Dans les idées qu’on entend un peu partout (pas seulement chez Sarkozy), il y a l’idée qu’on peut augmenter le temps de travail des enseignants. Même si, de fait, les rectorats n’arrivent plus à caser leurs heures supplémentaires défiscalisées. Quel est votre sentiment là-dessus ?
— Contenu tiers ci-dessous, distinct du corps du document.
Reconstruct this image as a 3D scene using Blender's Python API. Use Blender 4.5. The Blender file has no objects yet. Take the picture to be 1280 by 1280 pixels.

Je suis opposée à cette logique si elle aboutit à augmenter les temps d’enseignement en classe entière. Car cela rend très difficile l’individualisation de l’enseignement, car cela ne permet pas de varier les groupements d’élèves en fonction des besoins, des rythmes ou des projets. Il faut au contraire que les enseignants puissent avoir moins d’élèves à suivre en même temps, et pour cela repenser le temps de travail des enseignants, des élèves… et aussi ce qu’on demande aux parents ! Les élèves sont de plus en plus tôt soumis à un stress permanent, leurs parents aussi. Et par ricochet, les enseignants... Il est temps d’afficher « RALENTIR ÉCOLE », pour s’approprier le savoir à son rythme. Pour apprendre à vivre en groupe, à prendre des responsabilités. Pour confronter ses émotions, ses impressions. Pour rencontrer l’autre. Pour comprendre ce que les adultes demandent.